Task brief -> Take the data below and copy exactly the lines starting at the one with "Write a Blender" and finishing at the one with "SC.camera = cam", both included.

Supplied data ->
>>>

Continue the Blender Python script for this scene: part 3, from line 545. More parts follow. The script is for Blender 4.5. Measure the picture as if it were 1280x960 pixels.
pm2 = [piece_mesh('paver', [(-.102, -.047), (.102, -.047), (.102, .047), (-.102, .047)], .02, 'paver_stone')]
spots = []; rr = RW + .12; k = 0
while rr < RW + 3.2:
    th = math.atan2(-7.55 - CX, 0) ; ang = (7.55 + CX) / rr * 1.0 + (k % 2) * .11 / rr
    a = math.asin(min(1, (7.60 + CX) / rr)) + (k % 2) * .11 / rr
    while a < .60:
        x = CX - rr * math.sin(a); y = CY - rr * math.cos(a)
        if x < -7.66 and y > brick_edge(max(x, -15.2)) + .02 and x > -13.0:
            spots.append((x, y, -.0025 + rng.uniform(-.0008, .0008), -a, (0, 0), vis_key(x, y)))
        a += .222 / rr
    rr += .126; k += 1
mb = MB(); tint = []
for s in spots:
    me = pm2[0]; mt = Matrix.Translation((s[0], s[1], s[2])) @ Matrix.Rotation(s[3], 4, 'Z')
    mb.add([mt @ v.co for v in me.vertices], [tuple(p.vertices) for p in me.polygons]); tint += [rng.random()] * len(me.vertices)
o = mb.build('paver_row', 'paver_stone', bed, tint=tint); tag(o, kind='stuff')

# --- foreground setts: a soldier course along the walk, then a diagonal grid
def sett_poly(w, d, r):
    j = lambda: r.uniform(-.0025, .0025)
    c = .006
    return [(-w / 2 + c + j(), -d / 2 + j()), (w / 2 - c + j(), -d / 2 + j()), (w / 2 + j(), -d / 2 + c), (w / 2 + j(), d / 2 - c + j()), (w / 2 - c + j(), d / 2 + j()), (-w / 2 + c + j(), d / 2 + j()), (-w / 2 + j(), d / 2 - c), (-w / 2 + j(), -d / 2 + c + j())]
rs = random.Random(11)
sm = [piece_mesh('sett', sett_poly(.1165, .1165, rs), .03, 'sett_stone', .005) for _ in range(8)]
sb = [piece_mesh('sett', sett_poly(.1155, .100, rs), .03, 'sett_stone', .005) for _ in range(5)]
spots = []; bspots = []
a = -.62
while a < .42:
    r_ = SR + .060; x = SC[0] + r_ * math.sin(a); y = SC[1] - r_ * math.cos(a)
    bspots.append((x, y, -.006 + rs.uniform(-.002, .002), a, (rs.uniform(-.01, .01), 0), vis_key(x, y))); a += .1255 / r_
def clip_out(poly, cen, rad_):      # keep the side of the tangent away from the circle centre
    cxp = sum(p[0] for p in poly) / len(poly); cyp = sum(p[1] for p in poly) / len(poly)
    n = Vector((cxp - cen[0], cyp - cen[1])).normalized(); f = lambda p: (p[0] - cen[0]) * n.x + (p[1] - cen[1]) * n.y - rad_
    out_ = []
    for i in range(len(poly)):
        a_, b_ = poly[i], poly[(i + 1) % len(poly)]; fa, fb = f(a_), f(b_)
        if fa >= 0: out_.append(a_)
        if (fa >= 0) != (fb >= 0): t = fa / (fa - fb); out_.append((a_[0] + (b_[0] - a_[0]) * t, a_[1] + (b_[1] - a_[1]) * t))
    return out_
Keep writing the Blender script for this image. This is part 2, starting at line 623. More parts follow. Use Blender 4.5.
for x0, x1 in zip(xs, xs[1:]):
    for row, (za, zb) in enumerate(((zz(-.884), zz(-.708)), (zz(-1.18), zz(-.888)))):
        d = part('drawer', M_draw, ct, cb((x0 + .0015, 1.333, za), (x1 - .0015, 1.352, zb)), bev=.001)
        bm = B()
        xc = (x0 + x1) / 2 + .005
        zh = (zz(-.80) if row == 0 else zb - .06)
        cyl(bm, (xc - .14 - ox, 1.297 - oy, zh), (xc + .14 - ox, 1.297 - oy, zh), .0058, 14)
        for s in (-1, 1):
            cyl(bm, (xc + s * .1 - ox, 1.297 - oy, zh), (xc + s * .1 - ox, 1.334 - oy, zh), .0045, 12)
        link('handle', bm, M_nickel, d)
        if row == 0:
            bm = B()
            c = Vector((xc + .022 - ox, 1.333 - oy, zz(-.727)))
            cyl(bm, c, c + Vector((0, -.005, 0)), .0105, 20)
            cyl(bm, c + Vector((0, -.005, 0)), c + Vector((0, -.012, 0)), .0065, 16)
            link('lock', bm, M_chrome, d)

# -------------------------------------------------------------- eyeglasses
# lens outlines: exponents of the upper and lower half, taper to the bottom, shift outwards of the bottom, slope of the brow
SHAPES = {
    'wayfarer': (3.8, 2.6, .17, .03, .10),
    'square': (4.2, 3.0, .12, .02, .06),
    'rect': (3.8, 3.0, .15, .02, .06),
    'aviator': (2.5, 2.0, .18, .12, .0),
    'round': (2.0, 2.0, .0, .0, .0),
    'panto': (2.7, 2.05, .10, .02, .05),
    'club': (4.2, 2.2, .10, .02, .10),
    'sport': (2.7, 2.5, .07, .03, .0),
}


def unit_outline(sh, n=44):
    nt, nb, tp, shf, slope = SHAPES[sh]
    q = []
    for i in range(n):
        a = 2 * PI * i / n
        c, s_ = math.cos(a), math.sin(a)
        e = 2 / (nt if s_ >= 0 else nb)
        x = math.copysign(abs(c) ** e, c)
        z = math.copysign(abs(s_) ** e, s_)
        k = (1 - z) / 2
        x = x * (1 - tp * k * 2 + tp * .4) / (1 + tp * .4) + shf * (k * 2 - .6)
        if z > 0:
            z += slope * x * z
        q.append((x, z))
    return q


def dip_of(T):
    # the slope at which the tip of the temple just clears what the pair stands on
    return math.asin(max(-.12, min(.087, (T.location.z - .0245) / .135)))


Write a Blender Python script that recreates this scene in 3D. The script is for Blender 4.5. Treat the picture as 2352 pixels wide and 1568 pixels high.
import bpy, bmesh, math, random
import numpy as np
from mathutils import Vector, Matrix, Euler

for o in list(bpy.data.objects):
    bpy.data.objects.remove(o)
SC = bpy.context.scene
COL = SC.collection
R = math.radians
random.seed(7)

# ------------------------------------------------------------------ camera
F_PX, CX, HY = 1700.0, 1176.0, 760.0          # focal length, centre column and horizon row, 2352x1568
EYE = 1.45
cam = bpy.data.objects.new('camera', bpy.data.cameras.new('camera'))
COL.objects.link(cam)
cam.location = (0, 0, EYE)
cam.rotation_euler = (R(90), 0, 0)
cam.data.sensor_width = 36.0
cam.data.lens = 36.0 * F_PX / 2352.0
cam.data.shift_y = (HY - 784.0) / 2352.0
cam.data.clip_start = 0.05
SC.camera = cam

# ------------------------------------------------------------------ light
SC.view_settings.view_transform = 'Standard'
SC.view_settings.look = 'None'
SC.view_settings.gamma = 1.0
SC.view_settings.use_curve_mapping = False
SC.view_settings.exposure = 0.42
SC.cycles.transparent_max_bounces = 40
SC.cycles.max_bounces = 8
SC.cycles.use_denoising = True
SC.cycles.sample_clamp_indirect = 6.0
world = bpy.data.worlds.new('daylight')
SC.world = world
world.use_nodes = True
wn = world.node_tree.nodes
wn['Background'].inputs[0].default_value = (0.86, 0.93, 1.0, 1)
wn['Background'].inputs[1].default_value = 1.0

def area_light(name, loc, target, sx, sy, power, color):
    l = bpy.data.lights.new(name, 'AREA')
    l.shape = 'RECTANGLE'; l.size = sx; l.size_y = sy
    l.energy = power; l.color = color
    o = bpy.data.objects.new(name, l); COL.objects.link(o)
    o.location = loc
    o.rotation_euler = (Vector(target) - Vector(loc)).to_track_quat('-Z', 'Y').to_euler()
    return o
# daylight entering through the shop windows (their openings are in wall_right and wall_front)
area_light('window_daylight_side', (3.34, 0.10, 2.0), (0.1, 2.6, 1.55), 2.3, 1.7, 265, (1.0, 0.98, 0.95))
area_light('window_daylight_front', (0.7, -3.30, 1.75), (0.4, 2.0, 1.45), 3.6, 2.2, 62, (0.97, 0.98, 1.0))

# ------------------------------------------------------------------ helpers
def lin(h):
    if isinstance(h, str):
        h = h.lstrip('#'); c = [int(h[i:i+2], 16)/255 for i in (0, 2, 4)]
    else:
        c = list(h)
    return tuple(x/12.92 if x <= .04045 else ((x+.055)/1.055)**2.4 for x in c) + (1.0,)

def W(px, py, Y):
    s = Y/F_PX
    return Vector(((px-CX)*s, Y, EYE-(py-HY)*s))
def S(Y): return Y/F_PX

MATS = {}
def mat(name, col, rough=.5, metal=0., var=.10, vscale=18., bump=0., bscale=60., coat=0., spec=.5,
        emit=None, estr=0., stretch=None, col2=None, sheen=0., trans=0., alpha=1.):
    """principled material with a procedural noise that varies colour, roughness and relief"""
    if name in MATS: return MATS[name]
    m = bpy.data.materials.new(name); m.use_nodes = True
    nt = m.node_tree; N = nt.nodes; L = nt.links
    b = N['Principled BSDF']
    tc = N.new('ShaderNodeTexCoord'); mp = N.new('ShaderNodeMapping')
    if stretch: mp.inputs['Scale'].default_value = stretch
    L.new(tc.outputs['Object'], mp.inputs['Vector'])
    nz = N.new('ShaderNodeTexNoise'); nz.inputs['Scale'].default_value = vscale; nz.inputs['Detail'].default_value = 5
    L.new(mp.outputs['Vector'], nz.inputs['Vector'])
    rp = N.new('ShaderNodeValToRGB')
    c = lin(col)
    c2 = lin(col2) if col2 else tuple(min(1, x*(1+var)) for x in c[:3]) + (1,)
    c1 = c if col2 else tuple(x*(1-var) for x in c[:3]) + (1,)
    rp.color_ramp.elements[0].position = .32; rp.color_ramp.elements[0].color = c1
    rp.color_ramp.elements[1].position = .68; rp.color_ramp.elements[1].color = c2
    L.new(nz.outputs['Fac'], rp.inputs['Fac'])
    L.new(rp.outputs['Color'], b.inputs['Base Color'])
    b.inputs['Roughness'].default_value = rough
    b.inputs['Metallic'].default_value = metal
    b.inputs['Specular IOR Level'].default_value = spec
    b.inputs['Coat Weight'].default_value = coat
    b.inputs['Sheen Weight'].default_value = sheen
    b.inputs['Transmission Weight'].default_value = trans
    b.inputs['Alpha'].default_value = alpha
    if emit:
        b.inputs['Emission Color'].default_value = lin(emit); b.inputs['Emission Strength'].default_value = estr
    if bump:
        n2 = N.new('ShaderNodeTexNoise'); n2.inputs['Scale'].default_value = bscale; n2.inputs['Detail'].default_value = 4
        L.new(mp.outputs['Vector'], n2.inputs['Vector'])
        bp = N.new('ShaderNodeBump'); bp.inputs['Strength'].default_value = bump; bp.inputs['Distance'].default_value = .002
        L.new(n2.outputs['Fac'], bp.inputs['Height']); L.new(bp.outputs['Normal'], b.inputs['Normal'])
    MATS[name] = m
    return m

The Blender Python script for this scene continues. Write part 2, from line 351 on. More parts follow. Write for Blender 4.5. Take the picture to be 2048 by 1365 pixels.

<<<

Full answer ->
Write a Blender Python script that recreates this scene in 3D. The script is for Blender 4.5. Treat the picture as 2352 pixels wide and 1568 pixels high.
import bpy, bmesh, math, random
import numpy as np
from mathutils import Vector, Matrix, Euler

for o in list(bpy.data.objects):
    bpy.data.objects.remove(o)
SC = bpy.context.scene
COL = SC.collection
R = math.radians
random.seed(7)

# ------------------------------------------------------------------ camera
F_PX, CX, HY = 1700.0, 1176.0, 760.0          # focal length, centre column and horizon row, 2352x1568
EYE = 1.45
cam = bpy.data.objects.new('camera', bpy.data.cameras.new('camera'))
COL.objects.link(cam)
cam.location = (0, 0, EYE)
cam.rotation_euler = (R(90), 0, 0)
cam.data.sensor_width = 36.0
cam.data.lens = 36.0 * F_PX / 2352.0
cam.data.shift_y = (HY - 784.0) / 2352.0
cam.data.clip_start = 0.05
SC.camera = cam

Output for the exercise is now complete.